[WHAT TO PRODUCE]
Count how many lines below contain the word "part", then give that number alone.

------------

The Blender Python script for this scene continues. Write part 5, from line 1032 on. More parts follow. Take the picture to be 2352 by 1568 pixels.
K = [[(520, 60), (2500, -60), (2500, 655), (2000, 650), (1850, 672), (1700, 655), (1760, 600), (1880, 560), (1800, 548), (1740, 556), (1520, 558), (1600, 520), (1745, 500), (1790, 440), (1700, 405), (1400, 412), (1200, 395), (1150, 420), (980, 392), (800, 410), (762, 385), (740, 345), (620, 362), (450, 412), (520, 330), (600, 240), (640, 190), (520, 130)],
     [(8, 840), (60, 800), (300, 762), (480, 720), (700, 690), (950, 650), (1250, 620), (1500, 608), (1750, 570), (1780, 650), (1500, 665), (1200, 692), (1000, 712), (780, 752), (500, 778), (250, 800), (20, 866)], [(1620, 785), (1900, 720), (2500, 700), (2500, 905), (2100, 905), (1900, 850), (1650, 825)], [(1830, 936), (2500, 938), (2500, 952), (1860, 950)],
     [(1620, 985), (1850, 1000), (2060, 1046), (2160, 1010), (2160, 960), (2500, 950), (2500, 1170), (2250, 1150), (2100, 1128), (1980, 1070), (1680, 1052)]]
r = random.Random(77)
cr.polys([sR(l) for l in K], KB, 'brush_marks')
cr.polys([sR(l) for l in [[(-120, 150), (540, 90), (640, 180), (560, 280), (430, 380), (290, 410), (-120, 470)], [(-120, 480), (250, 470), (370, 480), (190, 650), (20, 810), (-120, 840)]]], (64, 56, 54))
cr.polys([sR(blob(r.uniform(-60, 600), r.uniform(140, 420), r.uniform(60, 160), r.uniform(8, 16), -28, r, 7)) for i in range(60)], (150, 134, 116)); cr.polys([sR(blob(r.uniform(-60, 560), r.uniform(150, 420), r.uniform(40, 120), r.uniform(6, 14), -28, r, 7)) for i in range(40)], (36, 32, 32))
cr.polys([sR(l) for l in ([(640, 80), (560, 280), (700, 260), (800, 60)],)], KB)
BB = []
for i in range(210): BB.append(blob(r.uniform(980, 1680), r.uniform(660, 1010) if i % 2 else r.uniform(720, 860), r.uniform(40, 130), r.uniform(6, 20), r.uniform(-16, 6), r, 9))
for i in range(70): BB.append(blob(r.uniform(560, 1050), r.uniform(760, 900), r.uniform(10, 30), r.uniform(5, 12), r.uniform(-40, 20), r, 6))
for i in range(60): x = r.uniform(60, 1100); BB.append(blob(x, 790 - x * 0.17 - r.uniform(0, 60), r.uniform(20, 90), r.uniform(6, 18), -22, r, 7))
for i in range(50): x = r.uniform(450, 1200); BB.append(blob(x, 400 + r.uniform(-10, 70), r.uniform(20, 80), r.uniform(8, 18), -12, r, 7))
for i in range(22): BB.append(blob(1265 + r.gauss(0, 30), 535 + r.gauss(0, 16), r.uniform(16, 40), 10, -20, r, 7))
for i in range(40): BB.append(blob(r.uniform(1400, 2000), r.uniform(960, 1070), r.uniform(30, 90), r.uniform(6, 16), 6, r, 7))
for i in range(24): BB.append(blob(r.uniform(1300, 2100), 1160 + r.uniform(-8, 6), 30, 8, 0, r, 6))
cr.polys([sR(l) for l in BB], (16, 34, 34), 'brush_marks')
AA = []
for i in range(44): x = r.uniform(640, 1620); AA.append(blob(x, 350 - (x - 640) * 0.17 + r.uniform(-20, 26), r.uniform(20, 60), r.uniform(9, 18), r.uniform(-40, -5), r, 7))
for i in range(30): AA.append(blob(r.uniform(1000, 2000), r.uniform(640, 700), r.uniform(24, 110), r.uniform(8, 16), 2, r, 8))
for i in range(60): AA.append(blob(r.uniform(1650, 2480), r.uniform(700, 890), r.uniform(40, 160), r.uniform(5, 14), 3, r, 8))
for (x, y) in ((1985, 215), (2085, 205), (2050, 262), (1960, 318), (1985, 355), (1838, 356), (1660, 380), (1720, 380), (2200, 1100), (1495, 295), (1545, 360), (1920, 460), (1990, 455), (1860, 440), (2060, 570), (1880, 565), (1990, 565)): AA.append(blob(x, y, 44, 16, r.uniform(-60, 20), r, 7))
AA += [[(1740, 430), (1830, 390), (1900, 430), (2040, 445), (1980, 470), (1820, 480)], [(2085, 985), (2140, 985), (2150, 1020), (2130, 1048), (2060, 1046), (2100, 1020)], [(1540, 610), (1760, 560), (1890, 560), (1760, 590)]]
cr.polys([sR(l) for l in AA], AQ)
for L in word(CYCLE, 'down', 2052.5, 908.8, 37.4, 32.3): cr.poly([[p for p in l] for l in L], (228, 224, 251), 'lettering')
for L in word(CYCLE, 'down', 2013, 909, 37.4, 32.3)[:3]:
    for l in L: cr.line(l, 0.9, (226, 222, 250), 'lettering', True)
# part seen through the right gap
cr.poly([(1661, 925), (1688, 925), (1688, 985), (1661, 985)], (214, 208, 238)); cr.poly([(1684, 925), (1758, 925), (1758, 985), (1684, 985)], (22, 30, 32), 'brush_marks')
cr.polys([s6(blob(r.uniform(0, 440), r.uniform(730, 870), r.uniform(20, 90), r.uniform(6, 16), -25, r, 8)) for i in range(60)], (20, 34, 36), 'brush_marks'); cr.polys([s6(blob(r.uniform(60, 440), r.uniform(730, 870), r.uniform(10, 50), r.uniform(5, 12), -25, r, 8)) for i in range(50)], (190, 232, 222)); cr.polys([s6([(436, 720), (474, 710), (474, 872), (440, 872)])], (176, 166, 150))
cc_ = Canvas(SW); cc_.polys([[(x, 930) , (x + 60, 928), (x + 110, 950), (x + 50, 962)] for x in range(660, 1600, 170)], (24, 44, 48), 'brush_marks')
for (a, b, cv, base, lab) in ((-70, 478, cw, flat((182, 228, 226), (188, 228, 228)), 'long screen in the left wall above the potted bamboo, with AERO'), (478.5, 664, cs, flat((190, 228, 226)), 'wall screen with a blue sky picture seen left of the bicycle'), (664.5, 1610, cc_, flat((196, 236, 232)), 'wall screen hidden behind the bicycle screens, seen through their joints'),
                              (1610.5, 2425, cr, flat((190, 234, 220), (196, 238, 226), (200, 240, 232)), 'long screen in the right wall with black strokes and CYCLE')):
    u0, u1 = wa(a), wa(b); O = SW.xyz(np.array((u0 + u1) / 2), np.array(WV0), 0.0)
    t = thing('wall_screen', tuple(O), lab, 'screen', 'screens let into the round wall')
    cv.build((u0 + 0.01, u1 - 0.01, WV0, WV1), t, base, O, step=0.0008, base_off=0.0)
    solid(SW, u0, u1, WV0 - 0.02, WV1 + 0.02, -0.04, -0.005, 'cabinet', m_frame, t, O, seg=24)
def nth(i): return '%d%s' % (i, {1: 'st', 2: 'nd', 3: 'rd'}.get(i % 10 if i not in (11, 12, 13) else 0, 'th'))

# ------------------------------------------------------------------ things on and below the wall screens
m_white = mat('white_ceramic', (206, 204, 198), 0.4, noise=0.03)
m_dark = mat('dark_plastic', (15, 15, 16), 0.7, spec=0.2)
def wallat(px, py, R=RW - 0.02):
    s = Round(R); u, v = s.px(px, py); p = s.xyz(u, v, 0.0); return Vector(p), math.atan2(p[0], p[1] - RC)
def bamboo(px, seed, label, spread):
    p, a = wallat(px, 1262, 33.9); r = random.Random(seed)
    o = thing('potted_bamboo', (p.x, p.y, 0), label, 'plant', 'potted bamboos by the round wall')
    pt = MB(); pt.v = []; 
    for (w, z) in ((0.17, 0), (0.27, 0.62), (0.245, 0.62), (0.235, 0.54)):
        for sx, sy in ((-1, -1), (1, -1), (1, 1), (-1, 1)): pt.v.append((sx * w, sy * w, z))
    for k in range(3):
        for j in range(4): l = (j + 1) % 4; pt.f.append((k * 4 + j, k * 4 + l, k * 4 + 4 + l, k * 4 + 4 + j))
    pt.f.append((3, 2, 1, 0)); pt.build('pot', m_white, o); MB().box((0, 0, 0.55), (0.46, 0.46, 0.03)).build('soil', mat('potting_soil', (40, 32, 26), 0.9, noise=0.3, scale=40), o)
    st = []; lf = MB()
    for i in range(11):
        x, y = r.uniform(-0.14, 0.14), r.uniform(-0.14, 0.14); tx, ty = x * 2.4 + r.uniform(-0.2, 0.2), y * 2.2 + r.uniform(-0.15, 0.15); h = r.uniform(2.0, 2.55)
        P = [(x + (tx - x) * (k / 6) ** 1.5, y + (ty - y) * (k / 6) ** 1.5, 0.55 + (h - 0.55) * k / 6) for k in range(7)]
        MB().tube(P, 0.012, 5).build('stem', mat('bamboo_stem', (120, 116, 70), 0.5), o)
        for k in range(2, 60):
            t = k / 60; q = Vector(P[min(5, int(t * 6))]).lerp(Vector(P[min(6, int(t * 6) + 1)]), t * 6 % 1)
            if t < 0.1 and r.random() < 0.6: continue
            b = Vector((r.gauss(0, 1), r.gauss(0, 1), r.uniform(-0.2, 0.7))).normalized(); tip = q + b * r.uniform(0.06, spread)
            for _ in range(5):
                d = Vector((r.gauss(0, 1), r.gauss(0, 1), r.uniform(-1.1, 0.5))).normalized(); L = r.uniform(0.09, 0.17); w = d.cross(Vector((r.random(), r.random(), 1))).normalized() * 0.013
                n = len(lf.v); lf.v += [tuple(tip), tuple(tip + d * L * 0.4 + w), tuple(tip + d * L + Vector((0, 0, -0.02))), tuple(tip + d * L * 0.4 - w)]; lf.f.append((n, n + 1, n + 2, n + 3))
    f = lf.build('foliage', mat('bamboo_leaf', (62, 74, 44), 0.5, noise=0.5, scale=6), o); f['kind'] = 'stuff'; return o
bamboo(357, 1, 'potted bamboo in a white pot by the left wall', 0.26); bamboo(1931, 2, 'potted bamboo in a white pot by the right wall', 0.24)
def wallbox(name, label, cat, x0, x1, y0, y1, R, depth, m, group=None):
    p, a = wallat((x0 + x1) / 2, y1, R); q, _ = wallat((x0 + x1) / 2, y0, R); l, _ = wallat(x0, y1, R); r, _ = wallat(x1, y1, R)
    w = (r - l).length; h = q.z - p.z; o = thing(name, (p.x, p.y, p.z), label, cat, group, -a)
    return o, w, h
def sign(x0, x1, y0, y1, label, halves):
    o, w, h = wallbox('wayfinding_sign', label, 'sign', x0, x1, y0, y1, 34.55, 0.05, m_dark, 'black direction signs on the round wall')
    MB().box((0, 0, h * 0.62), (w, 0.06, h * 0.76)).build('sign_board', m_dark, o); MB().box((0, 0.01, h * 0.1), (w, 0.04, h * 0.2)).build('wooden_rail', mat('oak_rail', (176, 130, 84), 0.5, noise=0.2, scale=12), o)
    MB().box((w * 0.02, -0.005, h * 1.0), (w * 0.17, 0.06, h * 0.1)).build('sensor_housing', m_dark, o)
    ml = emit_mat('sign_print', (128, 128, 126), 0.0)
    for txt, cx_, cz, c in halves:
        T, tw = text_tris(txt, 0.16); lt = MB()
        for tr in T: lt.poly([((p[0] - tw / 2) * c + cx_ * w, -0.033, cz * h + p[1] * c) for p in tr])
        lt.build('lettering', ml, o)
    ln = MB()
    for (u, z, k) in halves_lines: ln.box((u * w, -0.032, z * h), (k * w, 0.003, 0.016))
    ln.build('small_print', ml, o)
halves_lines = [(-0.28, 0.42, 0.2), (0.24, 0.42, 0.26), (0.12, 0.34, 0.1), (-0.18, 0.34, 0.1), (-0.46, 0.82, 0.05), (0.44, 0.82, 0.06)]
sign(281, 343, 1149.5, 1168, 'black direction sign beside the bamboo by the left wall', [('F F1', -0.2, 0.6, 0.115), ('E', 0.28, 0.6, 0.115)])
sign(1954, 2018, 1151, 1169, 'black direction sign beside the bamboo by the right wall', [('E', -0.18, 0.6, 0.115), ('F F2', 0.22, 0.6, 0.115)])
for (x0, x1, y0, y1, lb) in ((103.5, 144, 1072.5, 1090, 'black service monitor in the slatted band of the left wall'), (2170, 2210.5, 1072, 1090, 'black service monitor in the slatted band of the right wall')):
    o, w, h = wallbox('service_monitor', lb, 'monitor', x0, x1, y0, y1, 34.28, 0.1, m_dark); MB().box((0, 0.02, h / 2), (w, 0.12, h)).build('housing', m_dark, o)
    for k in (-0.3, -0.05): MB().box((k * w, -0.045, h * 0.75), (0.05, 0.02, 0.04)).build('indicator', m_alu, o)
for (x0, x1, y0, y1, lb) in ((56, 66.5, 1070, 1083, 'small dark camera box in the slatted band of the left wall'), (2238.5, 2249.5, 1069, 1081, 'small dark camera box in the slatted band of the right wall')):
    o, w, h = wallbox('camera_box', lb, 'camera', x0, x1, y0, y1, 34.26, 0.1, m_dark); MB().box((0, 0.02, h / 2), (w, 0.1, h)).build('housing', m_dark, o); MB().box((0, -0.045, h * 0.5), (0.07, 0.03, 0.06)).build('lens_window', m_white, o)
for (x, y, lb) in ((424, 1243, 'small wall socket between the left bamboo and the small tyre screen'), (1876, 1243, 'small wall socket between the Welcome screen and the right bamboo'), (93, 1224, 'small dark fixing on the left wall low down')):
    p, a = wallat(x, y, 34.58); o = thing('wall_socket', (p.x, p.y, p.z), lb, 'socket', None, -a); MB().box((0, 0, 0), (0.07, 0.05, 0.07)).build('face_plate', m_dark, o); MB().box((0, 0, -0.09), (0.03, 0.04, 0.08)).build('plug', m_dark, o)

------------

[SOLVED PROBLEM]
2